Die woorden  vertellen in welke volgorde van tijd iets gebeurd is.

Slide 17 - Tekstslide

Welk signaalwoord hoort bij het tekstverband tijd (chronologie)?
A
kortom
B
als gevolg van
C
samengevat
D
daarna

Slide 18 - Quizvraag

werkwoordstijd
In een proces-verbaal gebruik je vooral de
  • verleden tijd: Ik zag dat de agent een bekeuring schreef.

Maar soms ook
  • tegenwoordige tijd: Ik zie dat de agent de bekeuring schrijft.
  • voltooide tijd: Ik heb gezien dat de agent de bekeuring heeft geschreven.

Slide 19 - Tekstslide

Wat is de verleden tijd van
Hij rijdt door de straat.
A
rijdde
B
is gereden
C
reedt
D
reed

Slide 20 - Quizvraag

Noteer de verleden tijd van
Hij ziet een agent lopen.

Slide 21 - Open vraag

Zet deze zin in de voltooide tijd:
Hij schrijft een bekeuring.
A
Hij schreef een bekeuring.
B
Hij is een bekeuring aan het schrijven.
C
Hij heeft een bekeuring geschreven.
D
Hij schrijfde een bekeuring.

Slide 22 - Quizvraag

Verleden tijd
Voltooide tijd
Tegen-woordige tijd
Hij beantwoordde de vraag.
De vraag is beantwoord.
Beantwoord je de vraag?
Hij schrijft
Hij schreef
Hij heeft geschreven
Ze is gestart.
Maria startte
gewandeld
wandelde
wandelt

Slide 23 - Sleepvraag

directe rede
In de directe rede schrijf je iets op zoals het letterlijk gezegd is.

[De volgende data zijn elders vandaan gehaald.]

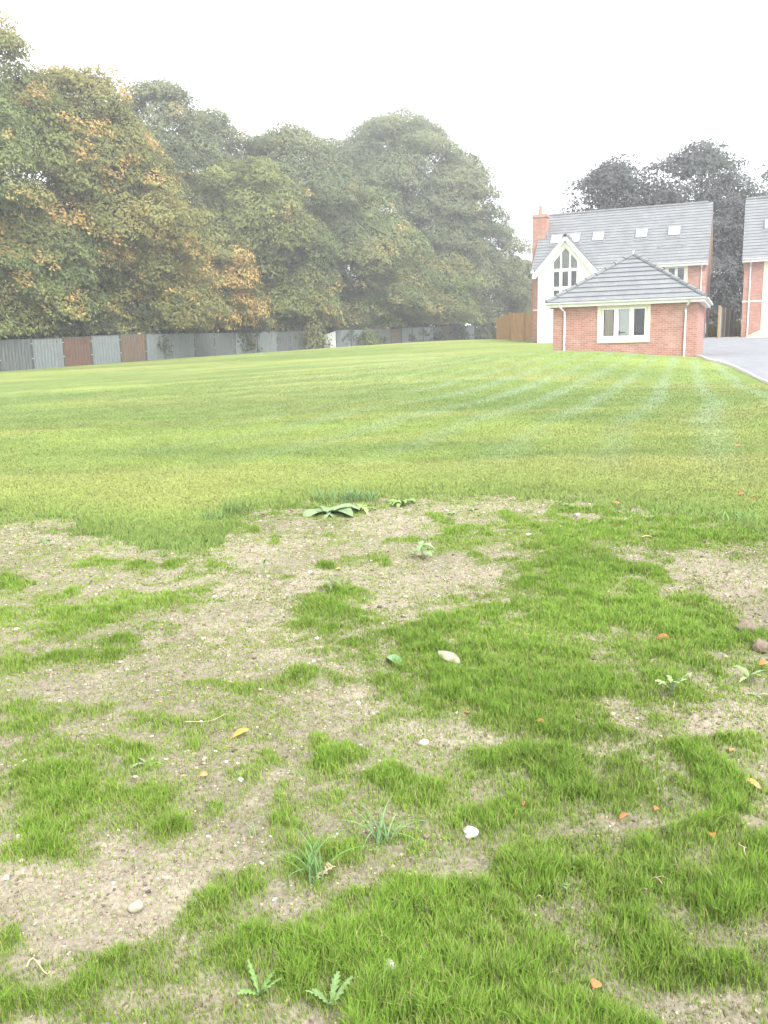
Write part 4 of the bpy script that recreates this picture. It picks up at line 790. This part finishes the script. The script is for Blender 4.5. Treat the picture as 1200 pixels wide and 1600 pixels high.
M['weedstem'] = simple('green_stem', (.16, .22, .08), (.22, .27, .12), 20, .7)
PG = (.32, .42, .19); MG = (.22, .34, .10); DGN = (.18, .30, .11)
rosette('dock_plant', 512, 806, 52, 12, (.27, .37, .19), 'large floppy broad leaved weed where the bare soil meets the lawn', 0, .5, .62, .5, 1)
rosette('dock_plant', 562, 800, 34, 9, (.31, .42, .15), 'smaller toothed weed touching the right side of the floppy broad leaved one', 2, .8, .9, .35, 2)
rosette('weed', 628, 790, 30, 11, (.30, .44, .14), 'pale green leafy weed right of the floppy broad leaved one', 2, .8, .9, .35, 3)
rosette('seedling', 659, 874, 26, 6, (.27, .40, .18), 'young tree seedling with a thin stem on bare soil', 0, .3, .5, .42, 4, stem=22)
rosette('seedling', 664, 852, 15, 5, (.22, .28, .13), 'smaller seedling just behind the young tree seedling', 0, .3, .5, .4, 5, stem=12)
rosette('thistle', 1050, 1098, 36, 7, PG, 'upright pale thistle with jagged leaves at the right', 2, 1.1, .7, .34, 6, stem=14)
rosette('thistle', 1170, 1072, 26, 5, PG, 'small thistle near the right edge, upper of a close pair', 2, 1.0, .7, .34, 7, stem=8)
rosette('thistle', 1182, 1088, 20, 4, PG, 'small thistle near the right edge, lower of a close pair', 2, .7, .7, .34, 8)
rosette('thistle', 233, 1199, 26, 5, (.30, .40, .22), 'pale spiky thistle rosette on the left', 2, .6, .5, .3, 9)
rosette('thistle', 872, 1388, 26, 5, (.27, .38, .2), 'pale thistle rosette on grass right of the bare patch', 2, .7, .5, .34, 10)
rosette('thistle', 899, 1365, 17, 4, (.25, .36, .17), 'tiny thistle just behind the pale rosette right of the bare patch', 2, 1, .5, .34, 11)
rosette('thistle', 406, 1560, 32, 5, (.20, .33, .10), 'upright thistle at the bottom left of centre', 2, 1.5, .5, .36, 12)
rosette('thistle', 516, 1572, 36, 5, (.22, .34, .13), 'leaning thistle at the bottom centre', 2, 1.5, .5, .32, 13)
rosette('weed', 518, 930, 24, 7, (.20, .25, .10), 'small reddish stemmed weed at the top of the lush middle tuft', 0, .7, .7, .22, 14, stem=18)
rosette('weed', 885, 795, 20, 7, MG, 'low weed at the lawn edge in the right half', 2, .5, .6, .3, 15)
for i, (x_, y_, lab) in enumerate(((708, 806, 'tiny pale seedling on the far bare soil, left of three'), (738, 797, 'tiny pale seedling on the far bare soil, middle of three'), (800, 803, 'tiny pale seedling on the far bare soil, right of three'))):
    rosette('seedling', x_, y_, 13, 4, PG, lab, 0, .6, .5, .36, 20+i)
rosette('weed', 413, 905, 14, 5, DGN, 'thin stemmed weed standing in the grass left of the bare strip', 0, 1, .5, .2, 31, stem=20)
rosette('weed', 68, 846, 20, 6, (.2, .3, .14), 'flat weed at the far left bare soil', 0, .3, .4, .3, 32)
def tuft(px, py, hpx, n, spread, col, label, wd=.004, seed=0, bend=.6, footr=.03):
    rg = np.random.default_rng(seed); p = gpt(px, py); s = pxm(px, py); hgt = hpx*s*1.1; mb = MB()
    for k in range(n):
        a = rg.uniform(0, 6.28); L = hgt*rg.uniform(.55, 1.1); b = bend*rg.uniform(.2, 1.3)*spread; f0 = footr*rg.random()**.5; a0 = rg.uniform(0, 6.28); V = []; F = []; m = 7; q = Vector((-math.sin(a), math.cos(a), 0))
        for i in range(m+1):
            u = i/m; w = wd*.5*(1-u**2.2)+.0003; c = Vector((f0*math.cos(a0), f0*math.sin(a0), 0))+Vector((math.cos(a), math.sin(a), 0))*(L*b*u**1.6)+Vector((0, 0, L*(u-.5*b*u**3))); V += [c-q*w, c+q*w]
        F = [(2*i, 2*i+1, 2*i+3, 2*i+2) for i in range(m)]; mb.add(V, F)
    o = leafobj('grass_tuft', [], col, M['weed']) if False else mb.build('grass_tuft', M['weed'], None, True)
    at_ = o.data.attributes.new('lc', 'FLOAT_COLOR', 'POINT'); nn = len(mb.v); per = (m+1)*2; c = np.repeat(np.array(col)[None]*(.7+.6*rg.random((n, 1))), per, 0); at_.data.foreach_set('color', np.c_[c, np.ones(nn)].astype(np.float32).ravel())
    o.location = Vector([float(k) for k in p]); return tag(o, label, 'grass tuft', 'longer grass tufts')
tuft(490, 1378, 85, 26, .9, (.17, .30, .11), 'coarse bluish grass tuft beside the dead seed head', .0045, 1, .8)
tuft(600, 1318, 66, 24, 1.1, (.18, .31, .13), 'coarse bluish grass tuft with drooping blades up and right of the other coarse one', .0045, 2, .9)
tuft(368, 803, 26, 150, 1.5, (.17, .26, .07), 'dark rough grass tuft at the lawn edge left of the floppy weed', .006, 3, .6, .16)
tuft(340, 812, 18, 90, 1.5, (.17, .27, .08), 'small dark grass tuft at the inner corner of the lawn edge', .006, 4, .6, .15)
tuft(530, 786, 26, 190, 1.5, (.17, .27, .10), 'long shaggy grass tuft behind the floppy broad leaved weed', .006, 5, .6, .28)
tuft(565, 784, 22, 130, 1.5, (.18, .28, .11), 'shaggy grass tuft right behind the smaller toothed weed', .006, 6, .6, .2)
tuft(1150, 815, 20, 120, 1.5, (.20, .31, .09), 'tuft of longer grass at the lawn edge near the right side', .006, 7, .5, .2)
tuft(395, 1310, 26, 14, 1.2, (.22, .28, .12), 'thin pale grass tuft on bare soil left of centre', .003, 8, .7, .02)
def twig(px, py, L, az, label, r=.0022, seed=0, mat='twig', br=False, curve=.3):
    rg = np.random.default_rng(seed); p = gpt(px, py); L *= pxm(px, py); pts = []; 
    for i in range(8): s = i/7; pts.append((L*(s-.5), L*curve*math.sin(s*math.pi*1.6)*.35, .018+.012*math.sin(s*5+seed)))
    mb = MB().tube(pts, [r*(1-.5*i/7) for i in range(8)], 6)
    if br: mb.tube([pts[3], (pts[3][0]+L*.15, pts[3][1]+L*.2, .03), (pts[3][0]+L*.3, pts[3][1]+L*.24, .025)], [r*.8, r*.6, r*.3], 5)
    o = mb.build('dry_twig', M[mat], None, True); o.location = Vector([float(k) for k in p]); o.rotation_euler.z = az; return tag(o, label, 'twig', 'dry stalks on the ground')
twig(675, 1527, 50, -.2, 'pale curved dry stalk lying on the big bottom tuft', .0028, 1, curve=.5); twig(322, 1138, 62, .5, 'straight dry stalk on soil left of the golden leaf', .002, 2, curve=.1); twig(1053, 1116, 26, 1.5, 'short stalk below the upright pale thistle', .002, 3)
twig(838, 1418, 18, -.4, 'short dry straw left of the pale thistle rosette', .002, 4); twig(1025, 1392, 40, -.8, 'forked dry twig in the grass at the lower right', .002, 5, br=True); twig(1165, 1348, 32, 1.2, 'pale forked straw at the right edge of the grass', .002, 6, br=True); twig(62, 1530, 28, .4, 'curled dry straw at the lower left corner', .0026, 7, curve=1.3); twig(658, 1390, 22, -.5, 'small brown stick left of the bare patch', .002, 8); twig(1120, 925, 20, .7, 'pale straw on bare soil at the right', .002, 9); twig(146, 907, 16, 1.0, 'pale straw on bare soil at the far left', .002, 10)
def seedhead():
    p = gpt(505, 1374); t = tag(empty('dead_seed_head', p+np.array([0, 0, .012])), 'crumpled brown dead seed head beside the coarse bluish tuft', 'dead plant'); rg = np.random.default_rng(4); mb = MB()
    mb.tube([(-.03, -.012, .0), (0, 0, .012), (.03, .02, .02)], [.003, .004, .002], 6)
    mb.build('stalk', M['twig'], t); q = []
    for k in range(26): u = rg.uniform(-.03, .032); q.append(blade_leaf((u, u*.5+rg.normal()*.003, .012+u*.3), rg.uniform(0, 6.28), rg.uniform(.010, .020), .007, rg.uniform(-.3, .8), .2, 3))
    leafobj('husks', q, (.50, .40, .26), M['dry'], t)
seedhead()

# ------------------------------------------------------------------ hazy air
hm, nd, ln_, ho = mk('hazy_air'); pv = nd.new('ShaderNodeVolumePrincipled'); pv.inputs['Color'].default_value = (.97, .98, 1, 1); pv.inputs['Density'].default_value = HAZE; pv.inputs['Anisotropy'].default_value = .3
ln_.new(pv.outputs[0], ho.inputs['Volume'])
hb_ = MB().box(-440, 440, -440, 440, -3, 46).build('haze', hm); tag(hb_, 'pale hazy air over the whole place', kind='stuff')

Daarvoor gebruik je in een proces-verbaal:
  • de ik-vorm
  • aanhalingstekens

Hij verklaarde: 'Ik heb een bekeuring gekregen.'

Slide 24 - Tekstslide

directe rede
Welke zin is goed?
A
Ik zei dat ik het verkeersbord niet had gezien.
B
Ik zei 'Ik heb het verkeersbord niet gezien'.
C
Ik zei: 'Ik heb het verkeersbord niet gezien.'
D
'Ik zei: Ik heb het verkeersbord niet gezien.'

Slide 25 - Quizvraag

Welk stukje van deze zin moet tussen aanhalingstekens staan?
De man zei Ik wist niet dat ik fout zat.

Slide 26 - Open vraag

Zet de juiste leestekens en hoofdletters voor de directe rede.
de verdachte stamelde ik heb het echt niet gedaan

Slide 27 - Open vraag

en nu gaan we oefenen  1
met de redenen van wetenschap | herschrijf dit stukje tekst

u ziet dat er een man in uw richting loopt u ziet dat hij een rode schoenen doos van nike in zijn handen heeft u ziet dat er achter hem een vrouw fietst u ziet dat zij de schoenendoos uit de handen van de man pakt als zij hem passeert

Slide 28 - Tekstslide

en nu gaan we oefenen 1
met de redenen van wetenschap | wordt dat dan

Ik zag dat er een man in mijn richting liep. Ik zag dat hij een rode schoenendoos van Nike in zijn handen had. Ik zag dat er achter hem een vrouw fietste. Ik zag dat zij de schoenendoos uit de handen van de man pakte toen zij hem passeerde.

Slide 29 - Tekstslide

en nu gaan we oefenen 2
met de redenen van wetenschap | herschrijf dit stukje tekst |
gebruik nu ook signaalwoorden 

U ziet dat de man achter de fietser aanrent. U ziet dat de man struikelt over de stoeprand en op de grond valt. U loopt naar hem toe en vraagt naar zijn toestand. De man had een schaafwond op zijn linker knie en klonk boos.

Slide 30 - Tekstslide

en nu gaan we oefenen 2
met de redenen van wetenschap | wordt dat dan

Daarna zag ik dat de man achter de fietser aanrende. Ik zag dat de man struikelde over de stoeprand terwijl hij rende. Vervolgens liep ik naar de man toe en vroeg ik hem hoe het met hem ging. Ik hoorde dat hij op boze toon zei dat hij een schaafwond op zijn linkerknie had.